CHECKPOINT

Sep 01, 2012 00:24

Big Bangowcy! Przyszedł czas, żeby pochwalić się swoją ciężką pracą. Wklejajcie w komentarzach fragmenty tekstów, grafiki, pojedyncze piosenki z fanmiksów. Lub, jeśli preferujecie, stwórzcie osobny post, gdzie dowiedziecie swojego poćwięcenia i wylanych nad projektami łez.

multifandom big bang 2012

Leave a comment

upupa_epops August 31 2012, 22:32:00 UTC
Jestem teraz wprawdzie po uszy w pisaniu czegoś innego, i do tego fika będę mogła porządnie przysiąść dopiero za dwa tygodnie, ale mam już napisane to i owo, i pomyślałam, że jedną scenę mogę pokazać :).

Roboczy tytuł fika: Wesley jest tatusiem Alarica

Alaric nie lubi jeździć do Bostonu.

Jego odwiedziny u ojca zawsze kończą się tak samo, kilka bardzo dziwnych wieczorów, które spędzają, siedząc przy kominku i wpatrując się każdy w swoją szklankę whisky, Alaric i Wesley, mistrzowie komunikacji.
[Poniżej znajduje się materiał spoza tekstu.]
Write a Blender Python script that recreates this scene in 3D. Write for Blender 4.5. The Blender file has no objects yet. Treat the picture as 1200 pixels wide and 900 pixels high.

Każdy pokój jest pełen schowków wypchanych po brzegi sprzętami, które wcale już nie wydają się Rickowi zabawne, hej, tato, też zrobiłem podobną kuszę, chcesz zobaczyć?; może gdyby w odpowiednim wieku uważniej przyjrzał się tym wszystkim rzeczom wypadającym z ojcowskich szuflad, zaoszczędziłby sobie wielu nieprzyjemnych niespodzianek. Teraz oczywiście starannie omijają ten temat, Wesley bardzo wyraźnie nie mówi a nie mówiłem, a Alaric intensywnie nie wspomina Isobel, nie mówiąc już o innych szczegółach swojego życia, bo doprawdy, tylko tego mu jeszcze potrzeba.

Tym razem jest jeszcze dziwniej niż zwykle, widzisz, tato, moja dziewczyna została zmieniona w wampira i rytualnie zamordowana na ołtarzu ognia, tak, wiem, jak to brzmi; odziedziczyłem po niej dwójkę siostrzeńców, z czego siostrzenica wcale nie jest jej siostrzenicą, tylko moją pasierbicą, naprawdę musimy o tym rozmawiać?. Ojciec, czego należałoby się spodziewać, rzuca tylko głębokie Cóż..., sto procent brytyjskości w brytyjskości, po czym odruchowo idzie w stronę barku i wyciąga z niego flaszkę i dwie szklanki; w przeciwieństwie do Alarica nie trzyma kołków powtykanych gdzieś pomiędzy alkohol, nie ta klasa i nie ten styl. Rick zawsze czuje się przy ojcu nieco nieadekwatny, ot, śmieszny człowieczek w nieodpowiednich butach, prowincjonalny nauczyciel historii o plebejskim akcencie; oczywiście Wesley nigdy nic takiego nie powiedział.

Wytrzymują razem cztery dni; Alaric przywiózł ze sobą zdjęcia Eleny i Jeremy'ego włożone elegancko w książkę, którą podczytuje ostatnio przed snem. Wesley chyba docenia, że syn oszczędził mu dwugigowej karty pełnej fotografii całego Mystic Falls i wszystkich jego mieszkańców, bo przygląda się zdjęciom dzieciaków z dużą uwagą i nawet jego powstrzymanie się od komentarza ma w sobie jakąś sympatyczną nutkę. Później, już po kolacji, wymieniają kilka zdań na temat planów na przyszłość, oczywiście żadnych nacisków ani sugestii. Wesley zawsze sprawia wrażenie trochę zawstydzonego swoją nieobecnością w życiu Alarica przez, cóż, pół jego życia, więc bardzo stara się nie wtrącać.

Żegnają się wczesnym popołudniem, energicznym uściskiem dłoni i obustronnymi zaproszeniami, wszystko uprzejmie i stylowo. Rick spędza potem całą drogę do Wirginii z radiem hulającym na cały regulator, ale i tak przez najbliższy tydzień ma wrażenie, że w niektórych słowach gubi r. Czuje się z tym bardzo głupio.